The people applauded and the king came down from his throne to honor her.

 

In today’s gospel, Jesus focuses on a theme he emphasizes many times in the gospels: humility. He is in the home of one of the key members of that society, described as a “leading Pharisee.” I’m sure it was a sumptuous meal with a lot of important citizens in attendance.

 

Jesus actually offers two examples about humility. The first one, I am sure, must have been received with openness because it gave advice about how to save face. Imagine a person being invited to a wedding, and he plunks himself down in the seat that was reserved for the mayor of the city.
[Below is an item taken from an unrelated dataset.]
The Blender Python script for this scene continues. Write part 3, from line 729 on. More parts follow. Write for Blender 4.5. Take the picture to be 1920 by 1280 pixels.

Many other guests arrive, and the seats fill up pretty fast. And finally, the mayor arrives. Where on earth is he supposed to sit? Out in the kitchen? At the children’s table? No, his seat is taken, and that seat, embarrassing as it is, is taken away from him. It makes sense to avoid being shamed in this way.

 

The second teaching of Jesus was, I’m sure, more difficult for the guests at that dinner party to take. “When you hold a lunch or a dinner,” he teaches, “do not invite your friends or your brothers or your relatives or your wealthy neighbors…” I’m sure that would have eliminated just about every person at the Pharisee’s dinner party. Instead, Jesus teaches, “Invite the poor, the crippled, the lame, the blind…”

 

Can you imagine the looks on people’s faces? The cream of society inviting the dregs? That must have hurt their sensibilities! But it is precisely such people as this that Jesus has been inviting: those left out, those shunned, those considered sinners and losers.

 

But here is Jesus the teacher, challenging the prevailing concepts and proposing a new wisdom—a wisdom that turns everything upside down, that creates a new pecking order! The poor, the lame, the blind, the crippled, the sinners: these are the new cream of the crop.

 

At the end of the passage, Jesus adds one more bit of wisdom. You invite these people precisely because they are unable to repay you. No way can they have a dinner party in your honor. But you will be repaid by the One who is in charge of this new order of things: you will be repaid by God “at the resurrection of the righteous.”

 

This is an entirely new teaching by a unique master teacher. And it gives us something to think about. Basically, it is this: you no longer go up by going up. You don’t succeed by climbing the ladder of success. Rather, you go up by going down! You please God by taking care of his children who are hurting, who have been beaten down by life, who have few neighbors that take an interest in them.

 

In the story of the king searching for the best citizen, the king honors the teacher, the one that enabled others to succeed. Now, Jesus, our teacher, is asking us to succeed by helping those who are seen, in one way or another, as failures. Will we honor our teacher by basically turning our world upside down?

 

That’s what today’s gospel offers. We don’t succeed in this new Kingdom by succeeding! Rather, we succeed by helping others to succeed. Whose philosophy do we choose to live by? Which teacher do we embrace?